* _Stated task_
Can you retype every record below exactly as written?
--- Records for this exercise ---
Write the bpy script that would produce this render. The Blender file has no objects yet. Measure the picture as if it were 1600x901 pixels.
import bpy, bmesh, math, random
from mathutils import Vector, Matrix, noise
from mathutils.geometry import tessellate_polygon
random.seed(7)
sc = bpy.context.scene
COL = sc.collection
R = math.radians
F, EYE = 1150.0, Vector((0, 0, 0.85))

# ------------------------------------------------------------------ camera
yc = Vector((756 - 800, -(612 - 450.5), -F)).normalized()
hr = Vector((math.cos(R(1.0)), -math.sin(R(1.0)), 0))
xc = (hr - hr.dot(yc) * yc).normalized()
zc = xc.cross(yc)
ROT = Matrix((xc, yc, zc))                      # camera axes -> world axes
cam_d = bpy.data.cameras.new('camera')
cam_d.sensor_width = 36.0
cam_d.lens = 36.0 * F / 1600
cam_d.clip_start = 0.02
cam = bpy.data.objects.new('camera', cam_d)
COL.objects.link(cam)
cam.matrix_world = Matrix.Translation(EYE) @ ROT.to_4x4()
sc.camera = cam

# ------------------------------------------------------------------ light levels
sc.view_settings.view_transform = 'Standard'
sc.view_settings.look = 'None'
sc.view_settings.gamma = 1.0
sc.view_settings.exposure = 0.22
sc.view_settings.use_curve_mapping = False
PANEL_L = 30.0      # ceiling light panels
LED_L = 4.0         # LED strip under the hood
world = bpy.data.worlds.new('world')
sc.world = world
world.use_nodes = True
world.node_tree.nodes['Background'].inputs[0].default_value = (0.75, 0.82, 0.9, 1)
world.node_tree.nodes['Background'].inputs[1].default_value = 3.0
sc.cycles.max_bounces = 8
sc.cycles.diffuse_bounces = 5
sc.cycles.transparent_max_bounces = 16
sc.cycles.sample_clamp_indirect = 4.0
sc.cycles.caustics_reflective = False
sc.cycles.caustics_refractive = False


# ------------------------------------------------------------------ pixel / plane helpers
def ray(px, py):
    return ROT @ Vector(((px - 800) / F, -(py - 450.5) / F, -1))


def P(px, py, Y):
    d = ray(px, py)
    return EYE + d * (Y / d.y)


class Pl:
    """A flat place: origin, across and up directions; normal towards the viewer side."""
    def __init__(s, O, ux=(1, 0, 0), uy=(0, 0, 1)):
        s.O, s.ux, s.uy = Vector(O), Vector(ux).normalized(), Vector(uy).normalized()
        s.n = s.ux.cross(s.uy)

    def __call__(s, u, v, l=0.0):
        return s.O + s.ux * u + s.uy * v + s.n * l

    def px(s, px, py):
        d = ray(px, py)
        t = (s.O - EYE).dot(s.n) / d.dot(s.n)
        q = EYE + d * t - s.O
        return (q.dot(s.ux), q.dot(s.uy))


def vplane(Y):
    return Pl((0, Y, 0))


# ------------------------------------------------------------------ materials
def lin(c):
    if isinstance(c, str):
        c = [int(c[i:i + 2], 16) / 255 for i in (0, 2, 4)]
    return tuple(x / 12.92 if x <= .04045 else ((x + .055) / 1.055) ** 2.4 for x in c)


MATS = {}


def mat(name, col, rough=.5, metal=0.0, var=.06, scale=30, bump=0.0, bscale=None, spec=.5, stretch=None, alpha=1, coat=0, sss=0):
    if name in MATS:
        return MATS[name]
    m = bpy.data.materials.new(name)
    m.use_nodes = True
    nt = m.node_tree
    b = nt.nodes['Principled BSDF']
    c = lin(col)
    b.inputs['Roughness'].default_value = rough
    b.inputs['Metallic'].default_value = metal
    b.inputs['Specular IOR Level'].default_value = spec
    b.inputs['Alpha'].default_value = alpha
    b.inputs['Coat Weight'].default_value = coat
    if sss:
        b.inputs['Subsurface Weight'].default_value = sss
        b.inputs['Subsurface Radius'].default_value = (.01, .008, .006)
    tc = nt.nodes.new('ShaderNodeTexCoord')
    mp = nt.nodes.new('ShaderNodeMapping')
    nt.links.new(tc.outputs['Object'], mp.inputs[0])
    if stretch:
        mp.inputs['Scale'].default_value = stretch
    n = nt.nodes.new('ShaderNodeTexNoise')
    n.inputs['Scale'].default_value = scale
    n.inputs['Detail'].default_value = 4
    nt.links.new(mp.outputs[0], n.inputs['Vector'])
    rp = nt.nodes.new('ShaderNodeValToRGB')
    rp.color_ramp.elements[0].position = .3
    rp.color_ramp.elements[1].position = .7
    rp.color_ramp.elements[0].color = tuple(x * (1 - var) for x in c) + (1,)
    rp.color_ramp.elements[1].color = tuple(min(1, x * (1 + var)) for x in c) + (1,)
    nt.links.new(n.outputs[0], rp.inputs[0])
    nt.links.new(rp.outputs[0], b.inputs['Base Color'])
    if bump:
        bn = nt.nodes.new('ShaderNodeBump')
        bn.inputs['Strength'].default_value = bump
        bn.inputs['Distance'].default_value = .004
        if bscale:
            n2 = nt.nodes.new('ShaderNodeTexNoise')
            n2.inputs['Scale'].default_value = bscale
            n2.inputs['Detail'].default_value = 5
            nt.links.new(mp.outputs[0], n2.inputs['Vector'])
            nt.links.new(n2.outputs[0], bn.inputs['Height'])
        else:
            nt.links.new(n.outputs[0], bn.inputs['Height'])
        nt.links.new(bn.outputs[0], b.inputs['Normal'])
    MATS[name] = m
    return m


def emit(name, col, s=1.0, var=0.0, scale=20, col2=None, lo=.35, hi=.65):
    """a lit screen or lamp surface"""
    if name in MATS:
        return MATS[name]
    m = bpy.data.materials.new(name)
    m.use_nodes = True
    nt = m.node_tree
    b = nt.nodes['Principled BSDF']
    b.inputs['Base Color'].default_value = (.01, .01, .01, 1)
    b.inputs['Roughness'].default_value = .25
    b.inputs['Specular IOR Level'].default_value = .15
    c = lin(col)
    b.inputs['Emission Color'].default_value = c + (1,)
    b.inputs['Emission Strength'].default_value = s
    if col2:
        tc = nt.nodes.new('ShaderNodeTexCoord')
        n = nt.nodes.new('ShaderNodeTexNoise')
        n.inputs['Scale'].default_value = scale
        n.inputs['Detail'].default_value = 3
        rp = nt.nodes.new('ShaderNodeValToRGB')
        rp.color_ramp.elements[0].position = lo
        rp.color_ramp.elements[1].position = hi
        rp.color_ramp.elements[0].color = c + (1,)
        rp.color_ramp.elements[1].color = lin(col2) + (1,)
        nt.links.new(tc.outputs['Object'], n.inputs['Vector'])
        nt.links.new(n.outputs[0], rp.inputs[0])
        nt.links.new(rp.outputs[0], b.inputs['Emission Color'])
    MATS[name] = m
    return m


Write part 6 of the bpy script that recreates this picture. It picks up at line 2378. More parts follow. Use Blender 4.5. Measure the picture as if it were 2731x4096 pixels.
---
* _The solution_
Write the bpy script that would produce this render. The Blender file has no objects yet. Measure the picture as if it were 1600x901 pixels.
import bpy, bmesh, math, random
from mathutils import Vector, Matrix, noise
from mathutils.geometry import tessellate_polygon
random.seed(7)
sc = bpy.context.scene
COL = sc.collection
R = math.radians
F, EYE = 1150.0, Vector((0, 0, 0.85))

# ------------------------------------------------------------------ camera
yc = Vector((756 - 800, -(612 - 450.5), -F)).normalized()
hr = Vector((math.cos(R(1.0)), -math.sin(R(1.0)), 0))
xc = (hr - hr.dot(yc) * yc).normalized()
zc = xc.cross(yc)
ROT = Matrix((xc, yc, zc))                      # camera axes -> world axes
cam_d = bpy.data.cameras.new('camera')
cam_d.sensor_width = 36.0
cam_d.lens = 36.0 * F / 1600
cam_d.clip_start = 0.02
cam = bpy.data.objects.new('camera', cam_d)
COL.objects.link(cam)
cam.matrix_world = Matrix.Translation(EYE) @ ROT.to_4x4()
sc.camera = cam

# ------------------------------------------------------------------ light levels
sc.view_settings.view_transform = 'Standard'
sc.view_settings.look = 'None'
sc.view_settings.gamma = 1.0
sc.view_settings.exposure = 0.22
sc.view_settings.use_curve_mapping = False
PANEL_L = 30.0      # ceiling light panels
LED_L = 4.0         # LED strip under the hood
world = bpy.data.worlds.new('world')
sc.world = world
world.use_nodes = True
world.node_tree.nodes['Background'].inputs[0].default_value = (0.75, 0.82, 0.9, 1)
world.node_tree.nodes['Background'].inputs[1].default_value = 3.0
sc.cycles.max_bounces = 8
sc.cycles.diffuse_bounces = 5
sc.cycles.transparent_max_bounces = 16
sc.cycles.sample_clamp_indirect = 4.0
sc.cycles.caustics_reflective = False
sc.cycles.caustics_refractive = False


# ------------------------------------------------------------------ pixel / plane helpers
def ray(px, py):
    return ROT @ Vector(((px - 800) / F, -(py - 450.5) / F, -1))


def P(px, py, Y):
    d = ray(px, py)
    return EYE + d * (Y / d.y)


class Pl:
    """A flat place: origin, across and up directions; normal towards the viewer side."""
    def __init__(s, O, ux=(1, 0, 0), uy=(0, 0, 1)):
        s.O, s.ux, s.uy = Vector(O), Vector(ux).normalized(), Vector(uy).normalized()
        s.n = s.ux.cross(s.uy)

    def __call__(s, u, v, l=0.0):
        return s.O + s.ux * u + s.uy * v + s.n * l

    def px(s, px, py):
        d = ray(px, py)
        t = (s.O - EYE).dot(s.n) / d.dot(s.n)
        q = EYE + d * t - s.O
        return (q.dot(s.ux), q.dot(s.uy))


def vplane(Y):
    return Pl((0, Y, 0))


# ------------------------------------------------------------------ materials
def lin(c):
    if isinstance(c, str):
        c = [int(c[i:i + 2], 16) / 255 for i in (0, 2, 4)]
    return tuple(x / 12.92 if x <= .04045 else ((x + .055) / 1.055) ** 2.4 for x in c)


MATS = {}


def mat(name, col, rough=.5, metal=0.0, var=.06, scale=30, bump=0.0, bscale=None, spec=.5, stretch=None, alpha=1, coat=0, sss=0):
    if name in MATS:
        return MATS[name]
    m = bpy.data.materials.new(name)
    m.use_nodes = True
    nt = m.node_tree
    b = nt.nodes['Principled BSDF']
    c = lin(col)
    b.inputs['Roughness'].default_value = rough
    b.inputs['Metallic'].default_value = metal
    b.inputs['Specular IOR Level'].default_value = spec
    b.inputs['Alpha'].default_value = alpha
    b.inputs['Coat Weight'].default_value = coat
    if sss:
        b.inputs['Subsurface Weight'].default_value = sss
        b.inputs['Subsurface Radius'].default_value = (.01, .008, .006)
    tc = nt.nodes.new('ShaderNodeTexCoord')
    mp = nt.nodes.new('ShaderNodeMapping')
    nt.links.new(tc.outputs['Object'], mp.inputs[0])
    if stretch:
        mp.inputs['Scale'].default_value = stretch
    n = nt.nodes.new('ShaderNodeTexNoise')
    n.inputs['Scale'].default_value = scale
    n.inputs['Detail'].default_value = 4
    nt.links.new(mp.outputs[0], n.inputs['Vector'])
    rp = nt.nodes.new('ShaderNodeValToRGB')
    rp.color_ramp.elements[0].position = .3
    rp.color_ramp.elements[1].position = .7
    rp.color_ramp.elements[0].color = tuple(x * (1 - var) for x in c) + (1,)
    rp.color_ramp.elements[1].color = tuple(min(1, x * (1 + var)) for x in c) + (1,)
    nt.links.new(n.outputs[0], rp.inputs[0])
    nt.links.new(rp.outputs[0], b.inputs['Base Color'])
    if bump:
        bn = nt.nodes.new('ShaderNodeBump')
        bn.inputs['Strength'].default_value = bump
        bn.inputs['Distance'].default_value = .004
        if bscale:
            n2 = nt.nodes.new('ShaderNodeTexNoise')
            n2.inputs['Scale'].default_value = bscale
            n2.inputs['Detail'].default_value = 5
            nt.links.new(mp.outputs[0], n2.inputs['Vector'])
            nt.links.new(n2.outputs[0], bn.inputs['Height'])
        else:
            nt.links.new(n.outputs[0], bn.inputs['Height'])
        nt.links.new(bn.outputs[0], b.inputs['Normal'])
    MATS[name] = m
    return m


def emit(name, col, s=1.0, var=0.0, scale=20, col2=None, lo=.35, hi=.65):
    """a lit screen or lamp surface"""
    if name in MATS:
        return MATS[name]
    m = bpy.data.materials.new(name)
    m.use_nodes = True
    nt = m.node_tree
    b = nt.nodes['Principled BSDF']
    b.inputs['Base Color'].default_value = (.01, .01, .01, 1)
    b.inputs['Roughness'].default_value = .25
    b.inputs['Specular IOR Level'].default_value = .15
    c = lin(col)
    b.inputs['Emission Color'].default_value = c + (1,)
    b.inputs['Emission Strength'].default_value = s
    if col2:
        tc = nt.nodes.new('ShaderNodeTexCoord')
        n = nt.nodes.new('ShaderNodeTexNoise')
        n.inputs['Scale'].default_value = scale
        n.inputs['Detail'].default_value = 3
        rp = nt.nodes.new('ShaderNodeValToRGB')
        rp.color_ramp.elements[0].position = lo
        rp.color_ramp.elements[1].position = hi
        rp.color_ramp.elements[0].color = c + (1,)
        rp.color_ramp.elements[1].color = lin(col2) + (1,)
        nt.links.new(tc.outputs['Object'], n.inputs['Vector'])
        nt.links.new(n.outputs[0], rp.inputs[0])
        nt.links.new(rp.outputs[0], b.inputs['Emission Color'])
    MATS[name] = m
    return m


Write part 6 of the bpy script that recreates this picture. It picks up at line 2378. More parts follow. Use Blender 4.5. Measure the picture as if it were 2731x4096 pixels.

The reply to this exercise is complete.